Problem description —
Everything from the line with "Write a Blender" through the line with "COL = S.collection", inclusive, should be repeated exactly, except the pictures.

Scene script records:
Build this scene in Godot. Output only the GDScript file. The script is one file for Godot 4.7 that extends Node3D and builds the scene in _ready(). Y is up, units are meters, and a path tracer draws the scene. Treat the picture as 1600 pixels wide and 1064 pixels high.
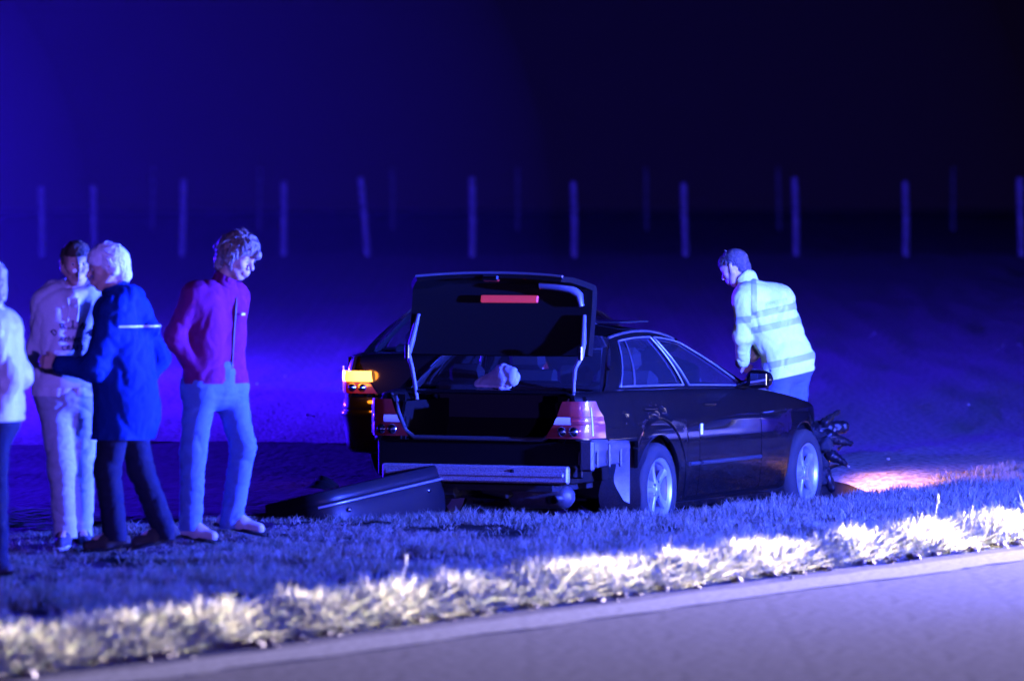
extends Node3D

# ---------------------------------------------------------------- geometry helpers
class Geo:
	var v := PackedVector3Array()
	var idx := PackedInt32Array()
	var col := PackedColorArray()

	func tri(a: Vector3, b: Vector3, c: Vector3) -> void:
		# a, b, c counter-clockwise seen from outside
		var n := v.size()
		v.push_back(a); v.push_back(b); v.push_back(c)
		idx.push_back(n); idx.push_back(n + 2); idx.push_back(n + 1)

	func quad(a: Vector3, b: Vector3, c: Vector3, d: Vector3) -> void:
		var n := v.size()
		v.push_back(a); v.push_back(b); v.push_back(c); v.push_back(d)
		idx.append_array(PackedInt32Array([n, n + 2, n + 1, n, n + 3, n + 2]))

	func grid(rows: Array, flip := false, closed := false) -> void:
		# rows of points, shared corners so that it shades smooth
		var base := v.size()
		var w: int = rows[0].size()
		for r in rows:
			for p in r:
				v.push_back(p)
		for j in rows.size() - 1:
			for i in (w if closed else w - 1):
				var i2 := (i + 1) % w
				var a := base + j * w + i
				var b := base + j * w + i2
				var c := base + (j + 1) * w + i2
				var d := base + (j + 1) * w + i
				if flip:
					idx.append_array(PackedInt32Array([a, b, c, a, c, d]))
				else:
					idx.append_array(PackedInt32Array([a, c, b, a, d, c]))

	func box(c: Vector3, s: Vector3, bev := 0.0, bs := Basis.IDENTITY) -> void:
		var h := s * 0.5
		var e := minf(bev, minf(h.x, minf(h.y, h.z)) * 0.9)
		if e <= 0.0:
			e = 0.0
		for ax in 3:
			for sg in [-1.0, 1.0]:
				var u := (ax + 1) % 3
				var w := (ax + 2) % 3
				var q := []
				for k in [[-1, -1], [1, -1], [1, 1], [-1, 1]]:
					var p := Vector3.ZERO
					p[ax] = sg * h[ax]
					p[u] = k[0] * (h[u] - e)
					p[w] = k[1] * (h[w] - e)
					q.append(c + bs * p)
				if sg > 0: quad(q[0], q[1], q[2], q[3])
				else: quad(q[3], q[2], q[1], q[0])
		if e > 0.0:
			for ax in 3:
				var u := (ax + 1) % 3
				var w := (ax + 2) % 3
				for su in [-1.0, 1.0]:
					for sw in [-1.0, 1.0]:
						var q := []
						for k in [-1.0, 1.0]:
							var p := Vector3.ZERO
							p[ax] = k * (h[ax] - e); p[u] = su * h[u]; p[w] = sw * (h[w] - e)
							q.append(c + bs * p)
							p[u] = su * (h[u] - e); p[w] = sw * h[w]
							q.append(c + bs * p)
						if su * sw > 0: quad(q[0], q[2], q[3], q[1])
						else: quad(q[1], q[3], q[2], q[0])
			for sx in [-1.0, 1.0]:
				for sy in [-1.0, 1.0]:
					for sz in [-1.0, 1.0]:
						var p := Vector3(sx, sy, sz)
						var a := c + bs * Vector3(sx * h.x, sy * (h.y - e), sz * (h.z - e))
						var b := c + bs * Vector3(sx * (h.x - e), sy * h.y, sz * (h.z - e))
						var d := c + bs * Vector3(sx * (h.x - e), sy * (h.y - e), sz * h.z)
						if p.x * p.y * p.z > 0: tri(a, b, d)
						else: tri(a, d, b)

	func tube(pts: Array, rad: Array, n := 8, cap := true) -> void:
		var rows := []
		var last := Vector3.UP
		for i in pts.size():
			var p: Vector3 = pts[i]
			var t: Vector3 = (pts[mini(i + 1, pts.size() - 1)] - pts[maxi(i - 1, 0)]).normalized()
			if i == 0:
				last = t.cross(Vector3.RIGHT if absf(t.x) < 0.8 else Vector3.UP).normalized()
			last = (last - t * last.dot(t)).normalized()
			var bn := t.cross(last)
			var row := PackedVector3Array()
			var r: float = rad[mini(i, rad.size() - 1)]
			for k in n:
				var a := TAU * k / n
				row.push_back(p + (last * cos(a) + bn * sin(a)) * r)
			rows.append(row)
		grid(rows, false, true)
		if cap:
			for e in [0, rows.size() - 1]:
				var row: PackedVector3Array = rows[e]
				for k in range(1, n - 1):
					if e == 0: tri(row[0], row[k + 1], row[k])
					else: tri(row[0], row[k], row[k + 1])

	func lathe(profile: Array, n: int, axis := Vector3.RIGHT, at := Vector3.ZERO) -> void:
		# profile: Vector2(along the axis, radius)
		var a := axis.cross(Vector3.UP if absf(axis.y) < 0.8 else Vector3.RIGHT).normalized()
		var b := axis.cross(a)
		var rows := []
		for p in profile:
			var row := PackedVector3Array()
			for k in n:
				var t := TAU * k / n
				row.push_back(at + axis * p.x + (a * cos(t) + b * sin(t)) * p.y)
			rows.append(row)
		grid(rows, false, true)

	func add(o: Geo) -> void:
		var n := v.size()
		v.append_array(o.v)
		for i in o.idx:
			idx.push_back(i + n)

	func moved(t: Transform3D) -> Geo:
		var o := Geo.new()
		o.v = t * v
		o.idx = idx.duplicate()
		if t.basis.determinant() < 0:
			for i in range(0, o.idx.size(), 3):
				var k := o.idx[i + 1]
				o.idx[i + 1] = o.idx[i + 2]
				o.idx[i + 2] = k
		return o

	func normals() -> PackedVector3Array:
		var n := PackedVector3Array()
		n.resize(v.size())
		for i in range(0, idx.size(), 3):
			var a := idx[i]; var b := idx[i + 1]; var c := idx[i + 2]
			var f := (v[c] - v[a]).cross(v[b] - v[a])
			n[a] += f; n[b] += f; n[c] += f
		for i in n.size():
			n[i] = n[i].normalized() if n[i].length_squared() > 1e-20 else Vector3.UP
		return n

	func keep(nrm: Vector3, off: float) -> Geo:
		# the part where nrm . p >= off, cut cleanly
		var o := Geo.new()
		o.v = v.duplicate()
		var cache := {}
		for i in range(0, idx.size(), 3):
			var t := [idx[i], idx[i + 1], idx[i + 2]]
			var s := [nrm.dot(v[t[0]]) - off, nrm.dot(v[t[1]]) - off, nrm.dot(v[t[2]]) - off]
			var poly := PackedInt32Array()
			for k in 3:
				var k2 := (k + 1) % 3
				if s[k] >= 0: poly.push_back(t[k])
				if (s[k] >= 0) != (s[k2] >= 0):
					var key := Vector2i(mini(t[k], t[k2]), maxi(t[k], t[k2]))
					if not cache.has(key):
						cache[key] = o.v.size()
						o.v.push_back(v[t[k]].lerp(v[t[k2]], s[k] / (s[k] - s[k2])))
					poly.push_back(cache[key])
			for k in range(1, poly.size() - 1):
				o.idx.append_array(PackedInt32Array([poly[0], poly[k], poly[k + 1]]))
		o.compact()
		return o

	func compact() -> void:
		var m := PackedInt32Array()
		m.resize(v.size()); m.fill(-1)
		var nv := PackedVector3Array()
		for i in idx.size():
			var k := idx[i]
			if m[k] < 0:
				m[k] = nv.size()
				nv.push_back(v[k])
			idx[i] = m[k]
		v = nv

	func puffed(r: float) -> Geo:
		var o := Geo.new()
		o.v = v.duplicate(); o.idx = idx.duplicate()
		var n := normals()
		for i in o.v.size(): o.v[i] += n[i] * r
		return o

	var fronts := {}

	func front_z(x: float, y: float) -> float:
		# how far forward the surface stands at (x, y)
		if fronts.is_empty():
			for q in v:
				var k := Vector2i(floori(q.x / 0.015), floori(q.y / 0.015))
				fronts[k] = maxf(fronts.get(k, -9.0), q.z)
		var s := 0.0
		var w := 0.0
		var c := Vector2(x / 0.015 - 0.5, y / 0.015 - 0.5)
		var o := Vector2i(floori(c.x), floori(c.y))
		for i in 2:
			for j in 2:
				var k := o + Vector2i(i, j)
				if fronts.has(k):
					var wt := (1.0 - absf(c.x - k.x)) * (1.0 - absf(c.y - k.y)) + 1e-4
					s += fronts[k] * wt
					w += wt
		return s / w if w > 0.0 else 0.0

	func mesh() -> ArrayMesh:
		var a := []
		a.resize(Mesh.ARRAY_MAX)
		a[Mesh.ARRAY_VERTEX] = v
		a[Mesh.ARRAY_NORMAL] = normals()
		a[Mesh.ARRAY_INDEX] = idx
		if col.size() == v.size() and v.size() > 0: a[Mesh.ARRAY_COLOR] = col
		var m := ArrayMesh.new()
		m.add_surface_from_arrays(Mesh.PRIMITIVE_TRIANGLES, a)
		return m


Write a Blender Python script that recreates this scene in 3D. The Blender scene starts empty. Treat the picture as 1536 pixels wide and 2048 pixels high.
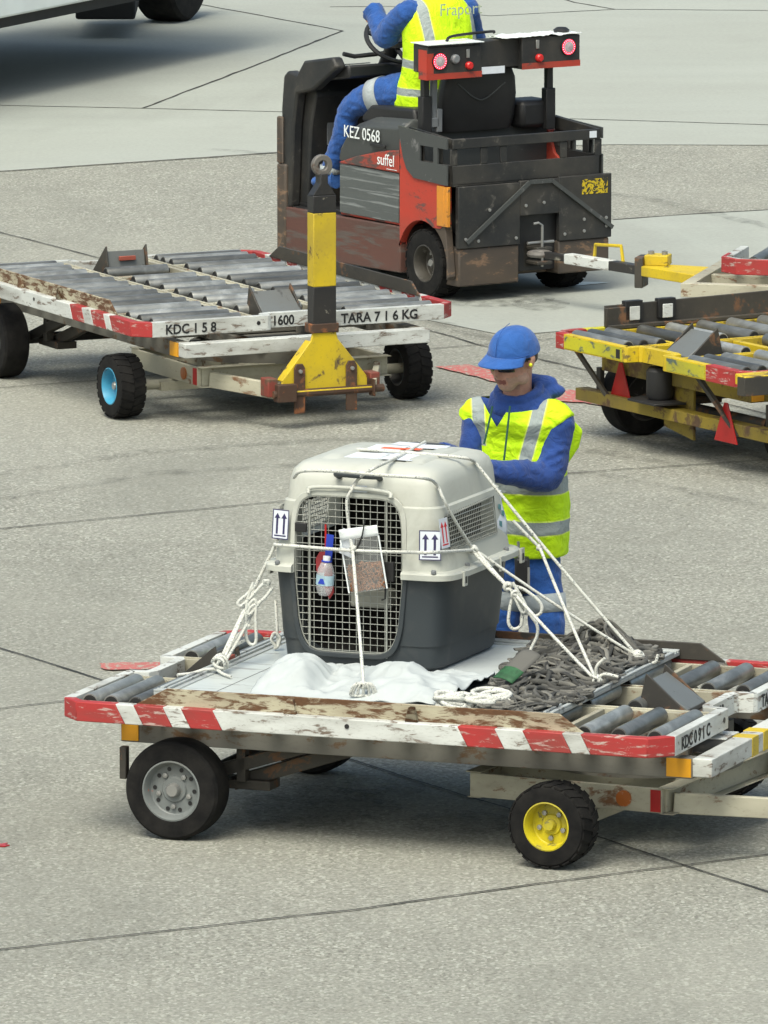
import bpy, bmesh, math, random
from mathutils import Vector, Matrix, noise
random.seed(7)
R = math.radians
S = bpy.context.scene
COL = S.collection

# ------------------------------------------------------------------ camera
CAM_F, CAM_H = 18500.0, 7.2
PITCH = math.atan(2867.0 / CAM_F)
cd = bpy.data.cameras.new('camera'); cam = bpy.data.objects.new('camera', cd); COL.objects.link(cam)
cd.sensor_fit = 'VERTICAL'; cd.sensor_height = 36.0; cd.lens = 36.0 * CAM_F / 2048.0
cd.clip_start = 1.0; cd.clip_end = 2000.0
cam.location = (0, 0, CAM_H); cam.rotation_euler = (R(90) - PITCH, 0, 0)
S.camera = cam
# ------------------------------------------------------------------ light
W = bpy.data.worlds.new("World"); S.world = W; W.use_nodes = True
wn = W.node_tree; bg = wn.nodes['Background']
sky = wn.nodes.new('ShaderNodeTexSky'); sky.sky_type = 'NISHITA'; sky.sun_disc = False
SUN_EL, SUN_AZ = 58.0, 200.0          # azimuth clockwise from +Y
sky.sun_elevation = R(SUN_EL); sky.sun_rotation = R(SUN_AZ)
sky.air_density = 1.0; sky.dust_density = 6.0; sky.ozone_density = 1.0
tint = wn.nodes.new('ShaderNodeMix'); tint.data_type = 'RGBA'; tint.blend_type = 'MULTIPLY'; tint.inputs[0].default_value = 1.0
tint.inputs[7].default_value = (0.95, 1.0, 0.92, 1)      # thick flat cloud seen through a green tinted terminal window
wn.links.new(sky.outputs[0], tint.inputs[6]); wn.links.new(tint.outputs[2], bg.inputs[0]); bg.inputs[1].default_value = 0.135
sl = bpy.data.lights.new('sun', 'SUN'); sl.energy = 1.4; sl.angle = R(28); sl.color = (0.99, 1.0, 0.92)
so = bpy.data.objects.new('sun', sl); COL.objects.link(so)
az = R(SUN_AZ); el = R(SUN_EL)
sd = Vector((math.sin(az) * math.cos(el), math.cos(az) * math.cos(el), math.sin(el)))
so.rotation_euler = sd.to_track_quat('Z', 'Y').to_euler(); so.location = sd * 60
S.view_settings.view_transform = 'Standard'; S.view_settings.look = 'None'
S.view_settings.exposure = 0.62; S.view_settings.gamma = 1.0; S.view_settings.use_curve_mapping = False
S.cycles.max_bounces = 8; S.cycles.transparent_max_bounces = 16

# ------------------------------------------------------------------ survey helpers (photo pixel -> place in the world)
_fw = Vector((0, math.cos(PITCH), -math.sin(PITCH))); _up = Vector((0, math.sin(PITCH), math.cos(PITCH)))
def ray(x, y): return _fw + Vector(((x - 768) / CAM_F, 0, 0)) + _up * ((1024 - y) / CAM_F)
def at(x, y, h=0.0):
    d = ray(x, y); return Vector((0, 0, CAM_H)) + d * ((h - CAM_H) / d.z)
def onplane(x, y, p, n):
    d = ray(x, y); o = Vector((0, 0, CAM_H)); return o + d * ((Vector(p) - o).dot(n) / d.dot(n))
def atY(x, y, Y):
    d = ray(x, y); return Vector((0, 0, CAM_H)) + d * (Y / d.y)

# ------------------------------------------------------------------ mesh builder
class MB:
    def __init__(s): s.v = []; s.f = []; s.m = []; s.T = Matrix.Identity(4)
    def add(s, vs, fs, m=0):
        b = len(s.v); s.v += [tuple(s.T @ Vector(v)) for v in vs]
        s.f += [tuple(i + b for i in f) for f in fs]; s.m += [m] * len(fs)
    def bx(s, x0, x1, y0, y1, z0, z1, m=0):
        vs = [(x, y, z) for x in (x0, x1) for y in (y0, y1) for z in (z0, z1)]
        s.add(vs, [(0, 1, 3, 2), (4, 6, 7, 5), (0, 4, 5, 1), (2, 3, 7, 6), (0, 2, 6, 4), (1, 5, 7, 3)], m)
    def prism(s, poly, a0, a1, m=0, ax='z'):
        def P(u, v, w):
            return {'z': (u, v, w), 'y': (u, w, v), 'x': (w, u, v)}[ax]
        n = len(poly)
        vs = [P(u, v, a0) for u, v in poly] + [P(u, v, a1) for u, v in poly]
        s.add(vs, [tuple(range(n))[::-1], tuple(range(n, 2 * n))] + [(i, (i + 1) % n, (i + 1) % n + n, i + n) for i in range(n)], m)
    def ring(s, outer, inner, a0, a1, m=0, ax='z'):
        def P(u, v, w):
            return {'z': (u, v, w), 'y': (u, w, v), 'x': (w, u, v)}[ax]
        n = len(outer)
        vs = [P(u, v, a0) for u, v in outer] + [P(u, v, a0) for u, v in inner] + [P(u, v, a1) for u, v in outer] + [P(u, v, a1) for u, v in inner]
        fs = []
        for i in range(n):
            j = (i + 1) % n
            fs += [(i, j, j + 2 * n, i + 2 * n), (i + n, i + 3 * n, j + 3 * n, j + n), (i + 2 * n, j + 2 * n, j + 3 * n, i + 3 * n), (i, i + n, j + n, j)]
        s.add(vs, fs, m)
    def tube(s, pts, r, n=8, m=0, flat=1.0, cap=True, closed=False, up=None):
        pts = [Vector(p) for p in pts]; k = len(pts)
        if k < 2: return
        rr = r if isinstance(r, (list, tuple)) else [r] * k
        vs = []; prev = None
        for i, p in enumerate(pts):
            if closed: t = pts[(i + 1) % k] - pts[i - 1]
            else: t = pts[min(i + 1, k - 1)] - pts[max(i - 1, 0)]
            if t.length < 1e-9: t = Vector((0, 0, 1))
            t.normalize()
            if prev is None:
                a = Vector(up) if up else (Vector((0, 0, 1)) if abs(t.z) < 0.9 else Vector((1, 0, 0)))
                u = (a - t * a.dot(t)).normalized()
            else:
                u = prev - t * prev.dot(t)
                u = u.normalized() if u.length > 1e-6 else t.orthogonal().normalized()
            prev = u; w = t.cross(u); q = rr[i]
            ru, rw = (q if isinstance(q, tuple) else (q, q * flat))
            for j in range(n):
                a = 2 * math.pi * j / n; vs.append(p + u * math.cos(a) * ru + w * math.sin(a) * rw)
        fs = []
        for i in range(k if closed else k - 1):
            i2 = (i + 1) % k
            for j in range(n):
                j2 = (j + 1) % n; fs.append((i * n + j, i * n + j2, i2 * n + j2, i2 * n + j))
        if cap and not closed: fs += [tuple(range(n))[::-1], tuple(range((k - 1) * n, k * n))]
        s.add(vs, fs, m)
    def beam(s, p0, p1, w, h, m=0, up=(0, 0, 1)):
        p0 = Vector(p0); p1 = Vector(p1); t = (p1 - p0).normalized(); u = Vector(up)
        u = (u - t * u.dot(t)).normalized(); a = t.cross(u)
        vs = [p + a * sx * w / 2 + u * sz * h / 2 for p in (p0, p1) for sx in (-1, 1) for sz in (-1, 1)]
        s.add(vs, [(0, 1, 3, 2), (4, 6, 7, 5), (0, 4, 5, 1), (2, 3, 7, 6), (0, 2, 6, 4), (1, 5, 7, 3)], m)
    def lathe(s, prof, o=(0, 0, 0), ax='y', n=32, m=0, caps=False):
        o = Vector(o); k = len(prof); vs = []
        for r_, h in prof:
            for j in range(n):
                a = 2 * math.pi * j / n; c, d = r_ * math.cos(a), r_ * math.sin(a)
                vs.append(o + Vector({'y': (c, h, d), 'z': (c, d, h), 'x': (h, c, d)}[ax]))
        fs = [(i * n + j, i * n + (j + 1) % n, (i + 1) * n + (j + 1) % n, (i + 1) * n + j) for i in range(k - 1) for j in range(n)]
        if caps: fs += [tuple(range(n)), tuple(range((k - 1) * n, k * n))[::-1]]
        s.add(vs, fs, m)
    def ell(s, c, r, n=16, k=10, m=0, rot=None):
        c = Vector(c); r = (r, r, r) if not isinstance(r, (tuple, list)) else r
        rows = []
        M = rot.to_matrix() if rot else Matrix.Identity(3)
        vs = [c + M @ Vector((0, 0, -r[2]))]
        for i in range(1, k):
            t = math.pi * i / k - math.pi / 2
            for j in range(n):
                a = 2 * math.pi * j / n
                vs.append(c + M @ Vector((r[0] * math.cos(t) * math.cos(a), r[1] * math.cos(t) * math.sin(a), r[2] * math.sin(t))))
        vs.append(c + M @ Vector((0, 0, r[2])))
        fs = [(0, 1 + (j + 1) % n, 1 + j) for j in range(n)]
        for i in range(k - 2):
            for j in range(n): fs.append((1 + i * n + j, 1 + i * n + (j + 1) % n, 1 + (i + 1) * n + (j + 1) % n, 1 + (i + 1) * n + j))
        L = len(vs) - 1
        fs += [(L, 1 + (k - 2) * n + j, 1 + (k - 2) * n + (j + 1) % n) for j in range(n)]
        s.add(vs, fs, m)
    def loft(s, rings, m=0, cap=True, mf=None):
        n = len(rings[0]); vs = [p for r_ in rings for p in r_]
        for i in range(len(rings) - 1):
            pass
        fs = [(i * n + j, i * n + (j + 1) % n, (i + 1) * n + (j + 1) % n, (i + 1) * n + j) for i in range(len(rings) - 1) for j in range(n)]
        if cap: fs += [tuple(range(n))[::-1], tuple(range((len(rings) - 1) * n, len(rings) * n))]
        s.add(vs, fs, m)
    def grid(s, fn, nu, nv, m=0):
        vs = [fn(i / nu, j / nv) for i in range(nu + 1) for j in range(nv + 1)]; q = nv + 1
        s.add(vs, [(i * q + j, (i + 1) * q + j, (i + 1) * q + j + 1, i * q + j + 1) for i in range(nu) for j in range(nv)], m)
    def mesh(s, name):
        me = bpy.data.meshes.new(name); me.from_pydata(s.v, [], s.f); me.polygons.foreach_set('material_index', s.m)
        bm = bmesh.new(); bm.from_mesh(me); bmesh.ops.recalc_face_normals(bm, faces=bm.faces); bm.to_mesh(me); bm.free()
        return me
    def build(s, name, mats, parent=None, bevel=0.0, smooth=35, solid=0.0, sub=0):
        me = s.mesh(name); o = bpy.data.objects.new(name, me); COL.objects.link(o)
        for m in (mats if isinstance(mats, (list, tuple)) else [mats]): me.materials.append(m)
        if smooth:
            me.shade_smooth(); me.set_sharp_from_angle(angle=R(smooth))
        if solid:
            q = o.modifiers.new('solid', 'SOLIDIFY'); q.thickness = solid; q.offset = 0
        if bevel:
            q = o.modifiers.new('bevel', 'BEVEL'); q.width = bevel; q.segments = 2; q.limit_method = 'ANGLE'; q.angle_limit = R(40); q.harden_normals = False
        if sub:
            q = o.modifiers.new('sub', 'SUBSURF'); q.levels = sub; q.render_levels = sub
        if parent: o.parent = parent
        return o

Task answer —
Write a Blender Python script that recreates this scene in 3D. The Blender scene starts empty. Treat the picture as 1536 pixels wide and 2048 pixels high.
import bpy, bmesh, math, random
from mathutils import Vector, Matrix, noise
random.seed(7)
R = math.radians
S = bpy.context.scene
COL = S.collection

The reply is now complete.